В июне пришло письмо, на адресе которого я с восторгом узнал руку брата. Где он и что он? — Брат писал из Америки из штата Огайо: «Проживаю у хозяина древесного питомника (Nurseryman). Это добрейшие и прекраснейшие люди. Полиция притесняет из-за паспорта. Нельзя ли возобновить его? Здоровье плохо. Нельзя ли сколько-нибудь денег?»
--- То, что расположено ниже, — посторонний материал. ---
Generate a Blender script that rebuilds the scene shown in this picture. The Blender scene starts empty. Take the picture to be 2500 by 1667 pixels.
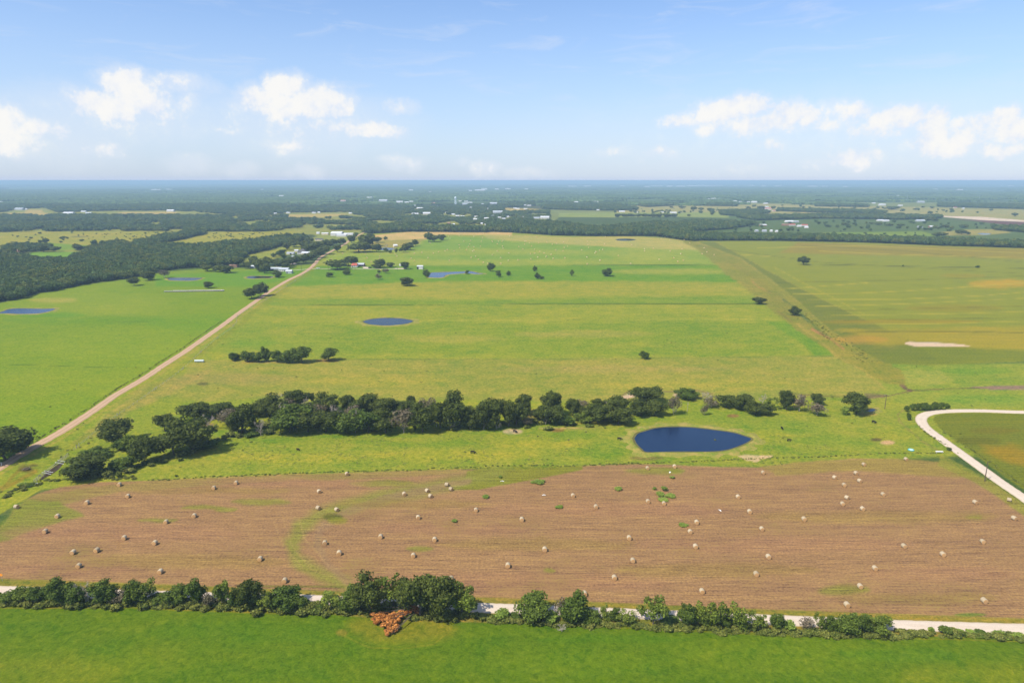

Конечно, первейшим моим делом было написать nurseryman'у, что в скорости за этим письмом он получит деньги и что я удивляюсь словам брата касательно затруднений с паспортом в стране, где паспортная система не существует. Единовременно с этим письмом я обратился в контору Боткиных с просьбою о переводе денег через их лондонского агента. Через полтора месяца nurseryman писал через своего знакомого по-французски, что деньги он через банкирскую контору получил в двойном количестве против должных ему Шеншиным, который на другой день после отправки ко мне письма неизвестно куда скрылся, оставив свой небольшой чемодан и золотые очки. Что этот господин, поступивший в работники в саду, заслужил общую любовь, но по нездоровью не мог постоянно работать и вел себя в этом отношении очень странно. Так напр., он не только не доедал пищи, но и ночевал на сене под открытым небом, говоря, что не заработал этих удобств, и никакие наши просьбы не могли убедить его в противном. О паспортах в Америке и речи быть не может. «Мой сын, — писал содержатель питомника, — изъездил на одноколке все окрестности, а объявление, коего экземпляр при сем прилагаю, с просьбою указать за вознаграждение местожительство Шеншина, было разослано во все концы Америки. Позвольте спросить, как поступить с излишними деньгами и куда их отправить?»

В ответ на это письмо я просил любезного хозяина оставить деньги у себя, на случай появления брата.

С той поры я о брате не слыхал ни слова.